Fat guys getting on skinnier chicks about their appearance is definitely the plus ultra of douchebaggery. But what should an honest guy do with a sincere interest in the health and well-being of the object of their affection, observing the goal is to drink beer and eat pizza together on the sofa while watching the Red Sox as far into the future as lifespan and upholstery will accomodate?

I'd also observe there's something similarly disturbing about women who manipulate their appearance in order to attract a steady Saturday night date, only to let it all go to hell in a carton of Haagen Dazs once the deal is closed.

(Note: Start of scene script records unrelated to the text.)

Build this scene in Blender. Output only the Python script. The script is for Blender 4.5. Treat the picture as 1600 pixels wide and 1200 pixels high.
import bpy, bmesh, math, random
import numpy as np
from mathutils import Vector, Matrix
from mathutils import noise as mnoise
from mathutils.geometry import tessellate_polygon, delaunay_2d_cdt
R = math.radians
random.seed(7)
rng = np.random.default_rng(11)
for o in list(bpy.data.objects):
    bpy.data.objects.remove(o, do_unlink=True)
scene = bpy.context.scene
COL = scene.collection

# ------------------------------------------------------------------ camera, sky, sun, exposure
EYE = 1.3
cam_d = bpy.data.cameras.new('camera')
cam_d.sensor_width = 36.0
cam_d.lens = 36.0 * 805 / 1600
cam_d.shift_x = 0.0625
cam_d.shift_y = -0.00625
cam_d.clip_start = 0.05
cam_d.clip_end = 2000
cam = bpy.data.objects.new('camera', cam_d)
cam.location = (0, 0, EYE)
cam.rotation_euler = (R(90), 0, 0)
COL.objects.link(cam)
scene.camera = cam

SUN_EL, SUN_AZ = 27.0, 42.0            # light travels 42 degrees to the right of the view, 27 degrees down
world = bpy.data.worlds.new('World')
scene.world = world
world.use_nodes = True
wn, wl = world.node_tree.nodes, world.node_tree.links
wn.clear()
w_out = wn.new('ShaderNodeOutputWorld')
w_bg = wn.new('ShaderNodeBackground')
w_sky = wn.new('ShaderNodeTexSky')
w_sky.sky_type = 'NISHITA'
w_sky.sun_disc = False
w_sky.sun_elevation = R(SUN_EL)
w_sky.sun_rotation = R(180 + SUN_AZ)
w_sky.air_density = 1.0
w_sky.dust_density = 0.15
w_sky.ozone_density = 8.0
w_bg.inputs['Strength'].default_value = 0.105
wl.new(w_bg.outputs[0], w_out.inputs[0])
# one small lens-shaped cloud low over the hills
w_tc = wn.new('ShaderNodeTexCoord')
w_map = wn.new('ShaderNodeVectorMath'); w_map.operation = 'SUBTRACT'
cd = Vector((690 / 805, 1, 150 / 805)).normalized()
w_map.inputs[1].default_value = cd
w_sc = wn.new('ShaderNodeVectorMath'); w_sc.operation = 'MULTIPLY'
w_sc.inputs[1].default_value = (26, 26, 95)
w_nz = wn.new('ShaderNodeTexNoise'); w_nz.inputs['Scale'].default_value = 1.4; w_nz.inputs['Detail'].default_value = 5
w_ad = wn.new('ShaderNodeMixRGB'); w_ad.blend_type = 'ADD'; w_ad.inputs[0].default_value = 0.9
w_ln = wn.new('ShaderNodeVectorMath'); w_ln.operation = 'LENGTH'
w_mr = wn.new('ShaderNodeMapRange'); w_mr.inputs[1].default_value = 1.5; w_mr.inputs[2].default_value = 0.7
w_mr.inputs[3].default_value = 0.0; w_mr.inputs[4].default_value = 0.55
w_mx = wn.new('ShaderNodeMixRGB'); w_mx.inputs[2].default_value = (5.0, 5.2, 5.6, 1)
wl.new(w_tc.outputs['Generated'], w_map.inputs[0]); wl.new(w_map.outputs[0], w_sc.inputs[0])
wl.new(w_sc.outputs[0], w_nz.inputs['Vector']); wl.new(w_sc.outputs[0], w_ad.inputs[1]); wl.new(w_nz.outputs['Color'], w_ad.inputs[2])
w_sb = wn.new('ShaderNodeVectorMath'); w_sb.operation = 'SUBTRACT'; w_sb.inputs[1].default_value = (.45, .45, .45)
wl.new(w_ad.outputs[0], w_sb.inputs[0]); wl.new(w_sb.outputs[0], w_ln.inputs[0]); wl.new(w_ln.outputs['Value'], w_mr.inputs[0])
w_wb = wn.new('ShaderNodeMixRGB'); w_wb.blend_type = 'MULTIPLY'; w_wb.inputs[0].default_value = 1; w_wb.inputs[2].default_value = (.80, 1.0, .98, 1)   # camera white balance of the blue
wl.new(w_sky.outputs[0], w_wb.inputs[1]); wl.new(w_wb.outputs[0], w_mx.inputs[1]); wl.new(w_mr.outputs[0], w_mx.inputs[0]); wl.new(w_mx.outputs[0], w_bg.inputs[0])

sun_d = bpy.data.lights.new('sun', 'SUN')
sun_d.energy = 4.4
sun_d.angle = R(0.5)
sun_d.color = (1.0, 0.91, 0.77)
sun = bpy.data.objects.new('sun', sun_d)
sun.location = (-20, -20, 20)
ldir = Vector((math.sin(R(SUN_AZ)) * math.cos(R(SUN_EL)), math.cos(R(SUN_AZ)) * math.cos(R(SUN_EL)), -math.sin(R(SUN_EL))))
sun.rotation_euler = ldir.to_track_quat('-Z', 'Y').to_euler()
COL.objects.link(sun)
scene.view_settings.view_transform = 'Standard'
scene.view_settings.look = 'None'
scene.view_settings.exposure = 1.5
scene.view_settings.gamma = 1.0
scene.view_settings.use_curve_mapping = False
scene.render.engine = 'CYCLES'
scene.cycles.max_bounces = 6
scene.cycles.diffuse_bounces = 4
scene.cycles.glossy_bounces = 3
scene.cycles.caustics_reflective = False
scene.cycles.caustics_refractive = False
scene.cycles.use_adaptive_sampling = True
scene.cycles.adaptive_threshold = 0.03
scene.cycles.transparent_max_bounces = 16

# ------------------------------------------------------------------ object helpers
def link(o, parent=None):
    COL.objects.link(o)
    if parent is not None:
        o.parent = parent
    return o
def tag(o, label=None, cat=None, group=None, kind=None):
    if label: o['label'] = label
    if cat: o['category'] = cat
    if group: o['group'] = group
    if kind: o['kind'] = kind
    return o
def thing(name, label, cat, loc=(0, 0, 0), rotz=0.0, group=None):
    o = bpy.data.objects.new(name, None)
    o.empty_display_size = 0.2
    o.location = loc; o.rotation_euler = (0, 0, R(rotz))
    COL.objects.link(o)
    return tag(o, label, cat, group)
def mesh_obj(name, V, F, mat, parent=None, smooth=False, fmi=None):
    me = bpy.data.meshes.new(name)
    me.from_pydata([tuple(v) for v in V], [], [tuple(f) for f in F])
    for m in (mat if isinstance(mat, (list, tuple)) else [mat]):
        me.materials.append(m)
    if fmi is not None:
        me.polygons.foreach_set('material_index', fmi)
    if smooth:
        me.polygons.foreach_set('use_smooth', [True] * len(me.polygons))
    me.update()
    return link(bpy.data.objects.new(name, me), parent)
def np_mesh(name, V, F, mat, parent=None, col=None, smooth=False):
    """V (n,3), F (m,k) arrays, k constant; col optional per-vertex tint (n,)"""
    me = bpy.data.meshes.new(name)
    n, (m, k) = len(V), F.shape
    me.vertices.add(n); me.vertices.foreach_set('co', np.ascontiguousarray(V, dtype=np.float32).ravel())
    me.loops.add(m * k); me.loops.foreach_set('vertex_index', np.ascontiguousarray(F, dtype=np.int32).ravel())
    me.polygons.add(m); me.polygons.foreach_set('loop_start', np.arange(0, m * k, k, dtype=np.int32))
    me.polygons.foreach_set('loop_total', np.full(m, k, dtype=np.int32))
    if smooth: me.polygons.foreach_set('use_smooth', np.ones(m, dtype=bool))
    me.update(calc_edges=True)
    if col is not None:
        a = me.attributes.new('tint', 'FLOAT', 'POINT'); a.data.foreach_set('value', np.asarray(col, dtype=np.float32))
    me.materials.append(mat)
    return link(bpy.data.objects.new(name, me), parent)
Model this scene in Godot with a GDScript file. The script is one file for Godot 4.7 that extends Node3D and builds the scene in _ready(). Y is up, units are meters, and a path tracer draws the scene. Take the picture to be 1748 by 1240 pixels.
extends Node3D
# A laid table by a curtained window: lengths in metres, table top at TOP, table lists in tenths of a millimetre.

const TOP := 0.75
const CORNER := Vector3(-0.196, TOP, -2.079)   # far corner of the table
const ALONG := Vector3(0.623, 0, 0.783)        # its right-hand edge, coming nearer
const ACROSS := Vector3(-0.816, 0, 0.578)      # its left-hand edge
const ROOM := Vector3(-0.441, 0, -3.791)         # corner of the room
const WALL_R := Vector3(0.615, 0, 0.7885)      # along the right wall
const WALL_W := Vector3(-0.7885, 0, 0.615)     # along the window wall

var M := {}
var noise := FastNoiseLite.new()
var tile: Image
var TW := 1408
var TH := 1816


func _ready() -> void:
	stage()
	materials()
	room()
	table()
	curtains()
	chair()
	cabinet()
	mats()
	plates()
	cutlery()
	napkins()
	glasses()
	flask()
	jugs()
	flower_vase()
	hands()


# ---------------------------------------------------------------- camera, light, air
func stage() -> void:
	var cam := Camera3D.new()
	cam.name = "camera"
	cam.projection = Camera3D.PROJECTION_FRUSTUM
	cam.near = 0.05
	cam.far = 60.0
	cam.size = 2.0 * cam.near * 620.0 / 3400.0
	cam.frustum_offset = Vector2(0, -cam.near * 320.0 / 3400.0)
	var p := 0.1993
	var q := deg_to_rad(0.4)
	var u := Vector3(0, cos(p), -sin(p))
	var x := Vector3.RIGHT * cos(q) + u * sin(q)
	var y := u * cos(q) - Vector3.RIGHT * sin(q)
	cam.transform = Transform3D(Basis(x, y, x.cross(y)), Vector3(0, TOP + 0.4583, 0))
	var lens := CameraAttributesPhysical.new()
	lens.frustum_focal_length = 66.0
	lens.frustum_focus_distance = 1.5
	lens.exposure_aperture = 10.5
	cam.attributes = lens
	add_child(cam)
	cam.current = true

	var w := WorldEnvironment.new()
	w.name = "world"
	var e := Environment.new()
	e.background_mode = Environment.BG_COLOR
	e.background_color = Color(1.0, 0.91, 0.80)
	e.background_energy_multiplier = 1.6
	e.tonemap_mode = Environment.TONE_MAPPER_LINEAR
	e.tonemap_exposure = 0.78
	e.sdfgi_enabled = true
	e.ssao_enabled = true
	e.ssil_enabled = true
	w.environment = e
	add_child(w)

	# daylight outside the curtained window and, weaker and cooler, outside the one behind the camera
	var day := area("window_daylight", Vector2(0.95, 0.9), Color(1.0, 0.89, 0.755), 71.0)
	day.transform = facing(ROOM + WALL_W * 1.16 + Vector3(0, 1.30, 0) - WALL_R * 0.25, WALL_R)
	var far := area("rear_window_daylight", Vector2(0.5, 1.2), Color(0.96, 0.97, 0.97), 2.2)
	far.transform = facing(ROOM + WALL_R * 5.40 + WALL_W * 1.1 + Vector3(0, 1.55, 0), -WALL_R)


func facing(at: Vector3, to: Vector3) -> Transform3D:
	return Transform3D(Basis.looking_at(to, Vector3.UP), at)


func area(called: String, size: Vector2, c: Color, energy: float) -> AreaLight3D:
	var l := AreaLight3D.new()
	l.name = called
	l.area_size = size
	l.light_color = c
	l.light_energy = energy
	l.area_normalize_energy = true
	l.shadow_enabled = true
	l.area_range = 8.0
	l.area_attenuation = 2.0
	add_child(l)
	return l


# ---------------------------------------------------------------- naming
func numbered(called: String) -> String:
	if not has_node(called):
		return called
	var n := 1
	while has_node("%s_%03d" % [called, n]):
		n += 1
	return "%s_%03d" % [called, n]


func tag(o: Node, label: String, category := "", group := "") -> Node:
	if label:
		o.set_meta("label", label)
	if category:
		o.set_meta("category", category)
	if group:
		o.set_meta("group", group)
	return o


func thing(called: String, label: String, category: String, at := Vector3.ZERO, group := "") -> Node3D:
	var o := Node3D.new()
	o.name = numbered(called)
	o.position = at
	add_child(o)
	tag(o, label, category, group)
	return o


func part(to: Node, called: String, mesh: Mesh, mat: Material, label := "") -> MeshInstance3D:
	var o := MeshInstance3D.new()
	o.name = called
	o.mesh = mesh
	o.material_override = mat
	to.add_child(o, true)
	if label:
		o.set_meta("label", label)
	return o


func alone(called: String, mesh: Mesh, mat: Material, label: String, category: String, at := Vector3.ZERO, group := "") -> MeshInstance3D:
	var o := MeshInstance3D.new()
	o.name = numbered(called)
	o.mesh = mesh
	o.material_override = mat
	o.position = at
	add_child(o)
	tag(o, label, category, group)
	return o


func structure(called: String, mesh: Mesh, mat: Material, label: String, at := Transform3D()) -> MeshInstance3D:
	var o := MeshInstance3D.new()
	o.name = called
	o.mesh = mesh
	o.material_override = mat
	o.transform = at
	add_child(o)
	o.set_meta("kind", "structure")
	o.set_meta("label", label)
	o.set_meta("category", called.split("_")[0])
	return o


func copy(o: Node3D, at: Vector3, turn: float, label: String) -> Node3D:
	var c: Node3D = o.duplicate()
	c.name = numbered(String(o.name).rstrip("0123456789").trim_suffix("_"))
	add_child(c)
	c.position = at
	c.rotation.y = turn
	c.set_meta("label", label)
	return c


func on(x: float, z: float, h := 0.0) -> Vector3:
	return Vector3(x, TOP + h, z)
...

Maybe we could fix the webmasters and contributors of askmen.com up with those yo-yo chicks, so everyone can end up with the people they deserve...

malevolent andrea said...

I should add, it took me 9 months to lose the baby weight, by which I mean, as soon as I finished nursing, it fell off itself in a matter of like a month without any effort on my part. (Do you think maybe my body *needed* that extra 20 lbs when I was nourishing your child with what it was producing, douche? Grr.) At which point, I went out and bought myself a pair of acid washed jeans with zippers at the ankles, which, had I only kept them, I could sell for a pretty penny to a vintage clothing store today 'cause that shit's back for the little hipster girlies.